When the bands arrived, there was no cheering or excitement, just people waking up from sleep so that they could flash their convention badges. Arson was among them. She described the feeling as "sweet, sweet, hard-fought victory, because it is freezing and it is unpleasant out here." But she still stuck around through the night, not trusting the wristband system (it failed to secure her a spot when she received one for Thursday's panels, she says). Others hurried out of the park, looking weary and eager to get some rest.

Leaving the line was liberating

I never ended up getting a wristband.
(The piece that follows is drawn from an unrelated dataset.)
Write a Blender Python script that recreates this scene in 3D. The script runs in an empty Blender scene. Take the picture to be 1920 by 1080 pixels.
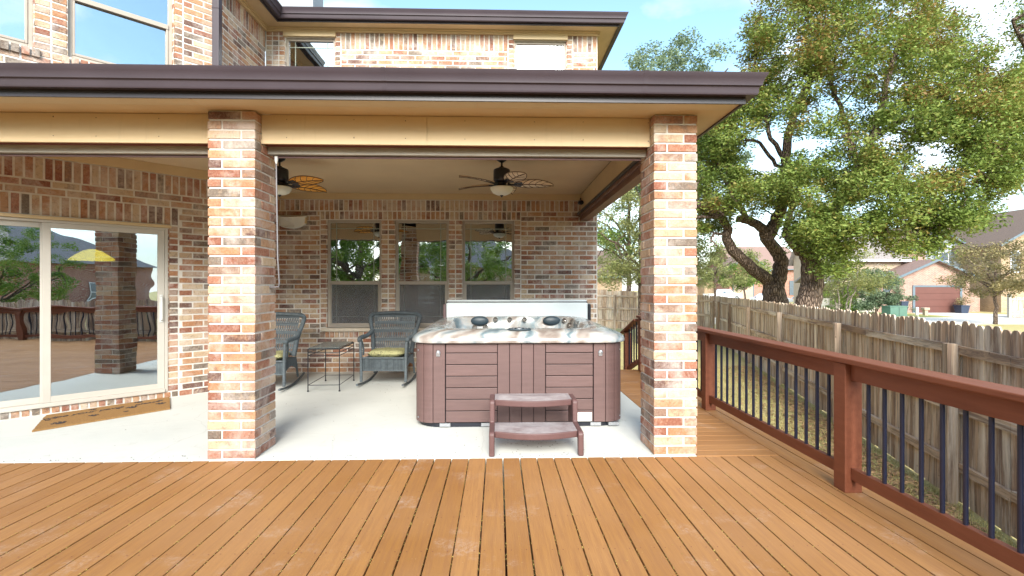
import bpy, math, random
import numpy as np
from mathutils import Vector, Matrix
random.seed(7); rng = np.random.default_rng(7)
S = bpy.context.scene; COL = S.collection
PI = math.pi; R = math.radians

# ---------------------------------------------------------------- camera
cd = bpy.data.cameras.new('camera'); cam = bpy.data.objects.new('camera', cd); COL.objects.link(cam)
cd.sensor_width = 36; cd.lens = 940/1920*36; cd.shift_y = -2/1920; cd.clip_start = .05; cd.clip_end = 900
cam.location = (0, 0, 1.46); cam.rotation_euler = (R(90), 0, -math.atan(27/940)); S.camera = cam
# ---------------------------------------------------------------- world and sun
SUN_EL, SUN_AZ = R(30), R(181)      # azimuth clockwise from +Y: the sun stands behind the camera, to its right
w = bpy.data.worlds.new('World'); S.world = w; w.use_nodes = True
nt = w.node_tree; N = nt.nodes; L = nt.links; N.clear()
def nd(t, **k):
    n = N.new(t)
    for a, b in k.items(): setattr(n, a, b)
    return n
out = nd('ShaderNodeOutputWorld'); bg = nd('ShaderNodeBackground'); bg.inputs[1].default_value = .15
sky = nd('ShaderNodeTexSky', sky_type='NISHITA', sun_disc=False, sun_elevation=SUN_EL, sun_rotation=SUN_AZ)
sky.air_density = 1.0; sky.dust_density = .6; sky.ozone_density = 1.2
tc = nd('ShaderNodeTexCoord'); mp = nd('ShaderNodeMapping'); mp.inputs['Scale'].default_value = (1.0, 1.0, 2.1); mp.inputs['Location'].default_value = (.9, .55, .05)
no = nd('ShaderNodeTexNoise'); no.inputs['Scale'].default_value = 2.3; no.inputs['Detail'].default_value = 7; no.inputs['Roughness'].default_value = .52
rp = nd('ShaderNodeValToRGB'); rp.color_ramp.elements[0].position = .50; rp.color_ramp.elements[1].position = .70
sep = nd('ShaderNodeSeparateXYZ'); mr = nd('ShaderNodeMapRange')
mr.inputs['From Min'].default_value = .0; mr.inputs['From Max'].default_value = .32; mr.inputs['To Min'].default_value = .75; mr.inputs['To Max'].default_value = 0
mx = nd('ShaderNodeMath', operation='MAXIMUM'); mix = nd('ShaderNodeMix', data_type='RGBA')
n2 = nd('ShaderNodeTexNoise'); n2.inputs['Scale'].default_value = 4.2; n2.inputs['Detail'].default_value = 6; r2 = nd('ShaderNodeValToRGB')
r2.color_ramp.elements[0].position = .35; r2.color_ramp.elements[0].color = (.36, .39, .45, 1); r2.color_ramp.elements[1].position = .62; r2.color_ramp.elements[1].color = (1, 1, 1, 1)
sc = nd('ShaderNodeMix', data_type='RGBA', blend_type='MULTIPLY'); sc.inputs[0].default_value = 1; sc.inputs[7].default_value = (6.6, 6.6, 6.7, 1)
L.new(mp.outputs[0], n2.inputs[0]); L.new(n2.outputs[0], r2.inputs[0]); L.new(r2.outputs[0], sc.inputs[6]); L.new(sc.outputs[2], mix.inputs['B'])
L.new(tc.outputs['Generated'], mp.inputs[0]); L.new(mp.outputs[0], no.inputs[0]); L.new(no.outputs[0], rp.inputs[0])
L.new(tc.outputs['Generated'], sep.inputs[0]); L.new(sep.outputs[2], mr.inputs[0])
L.new(rp.outputs[0], mx.inputs[0]); L.new(mr.outputs[0], mx.inputs[1]); L.new(mx.outputs[0], mix.inputs['Factor'])
tn = nd('ShaderNodeMix', data_type='RGBA', blend_type='MULTIPLY'); tn.inputs[0].default_value = 1; tn.inputs[7].default_value = (.98, 1.08, 1.0, 1)
L.new(sky.outputs[0], tn.inputs[6]); L.new(tn.outputs[2], mix.inputs['A']); L.new(mix.outputs['Result'], bg.inputs[0]); L.new(bg.outputs[0], out.inputs[0])
sd = bpy.data.lights.new('sun', 'SUN'); sd.energy = 2.9; sd.angle = R(32); sd.color = (1, .955, .88)
so = bpy.data.objects.new('sun', sd); COL.objects.link(so)
sv = Vector((math.sin(SUN_AZ)*math.cos(SUN_EL), math.cos(SUN_AZ)*math.cos(SUN_EL), math.sin(SUN_EL)))
so.rotation_euler = sv.to_track_quat('Z', 'Y').to_euler(); so.location = (0, -5, 20)
S.view_settings.view_transform = 'Standard'; S.view_settings.look = 'None'; S.view_settings.gamma = 1
S.view_settings.use_curve_mapping = False; S.view_settings.exposure = 1.45
S.render.engine = 'CYCLES'; S.cycles.use_denoising = True; S.cycles.max_bounces = 8; S.cycles.transparent_max_bounces = 16
S.cycles.caustics_reflective = False; S.cycles.caustics_refractive = False

# ---------------------------------------------------------------- materials
def lin(r, g, b):
    f = lambda c: (c/255/12.92) if c/255 <= .04045 else ((c/255+.055)/1.055)**2.4
    return (f(r), f(g), f(b))
class NT:
    def __init__(s, name):
        s.m = bpy.data.materials.new(name); s.m.use_nodes = True; s.t = s.m.node_tree; s.t.nodes.clear()
        s.out = s.n('ShaderNodeOutputMaterial')
    def n(s, t, ins=None, **k):
        x = s.t.nodes.new(t)
        for a, b in k.items(): setattr(x, a, b)
        for a, b in (ins or {}).items(): s.set(x, a, b)
        return x
    def set(s, x, a, b):
        if isinstance(b, bpy.types.NodeSocket): s.t.links.new(b, x.inputs[a])
        else:
            if isinstance(b, (tuple, list)) and len(b) == 3 and x.inputs[a].type == 'RGBA': b = (*b, 1)
            x.inputs[a].default_value = b
    def coord(s, scale=(1, 1, 1), rot=(0, 0, 0)):
        t = s.n('ShaderNodeTexCoord'); return s.n('ShaderNodeMapping', {0: t.outputs['Object'], 'Scale': scale, 'Rotation': rot}).outputs[0]
    def noise(s, vec, scale, detail=4, rough=.55, dist=0):
        return s.n('ShaderNodeTexNoise', {0: vec, 'Scale': scale, 'Detail': detail, 'Roughness': rough, 'Distortion': dist}).outputs[0]
    def ramp(s, fac, pts, interp='LINEAR'):
        r = s.n('ShaderNodeValToRGB', {0: fac}); cr = r.color_ramp; cr.interpolation = interp
        while len(cr.elements) < len(pts): cr.elements.new(.5)
        for e, (p, c) in zip(cr.elements, pts):
            e.position = p; e.color = (*c, 1) if isinstance(c, tuple) else (c, c, c, 1)
        return r.outputs[0]
    def mixc(s, fac, a, b, mode='MIX'):
        x = s.n('ShaderNodeMix', data_type='RGBA', blend_type=mode); s.set(x, 0, fac); s.set(x, 6, a); s.set(x, 7, b); return x.outputs[2]
    def attr(s, name='rnd'): return s.n('ShaderNodeAttribute', attribute_name=name).outputs['Fac']
    def bump(s, h, strength=.3, dist=.01): return s.n('ShaderNodeBump', {'Height': h, 'Strength': strength, 'Distance': dist}).outputs[0]
    def bsdf(s, color, rough=.6, metal=0, normal=None, spec=.5, coat=0):
        b = s.n('ShaderNodeBsdfPrincipled', {'Base Color': color, 'Roughness': rough, 'Metallic': metal, 'Specular IOR Level': spec, 'Coat Weight': coat})
        if normal is not None: s.set(b, 'Normal', normal)
        return b.outputs[0]
    def done(s, sh): s.t.links.new(sh, s.out.inputs[0]); return s.m
def mul(c, k): return tuple(min(1, x*k) for x in c)
def paint(name, c, rough=.5, var=.12, scale=6, bump=.1, metal=0, rv=.08, spec=.5, stretch=(1, 1, 1), bs=60, coat=0):
    t = NT(name); v = t.coord(stretch)
    col = t.ramp(t.noise(v, scale, 5), [(.3, mul(c, 1-var)), (.7, mul(c, 1+var))])
    col = t.mixc(1.0, col, t.ramp(t.attr(), [(0, 1-rv), (1, 1.0)]), 'MULTIPLY')
    return t.done(t.bsdf(col, rough, metal, t.bump(t.noise(v, bs, 3), bump, .004), spec, coat))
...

Close to midnight, I stepped out of my spot in line to go speak with others still waiting around. It was liberating, even if it meant missing Batman v. Superman, the biggest panel of the next day.

Eventually, I made it into Hall H on Saturday afternoon using a press pass, a luxury that only a couple dozen people get per panel. I saw Quentin Tarantino speak at The Hateful Eight’s panel and then returned a couple hours later for Joss Whedon, who stood up in front of the room's over 6,000 people and took questions from fans.

As I was leaving Whedon's panel, I bumped into Arson again. All the despondence from the night before was gone — she'd made it, and now she was just thrilled to be there. Glowing, she leaned over the endless row of chairs toward me, "Wasn't that amazing?"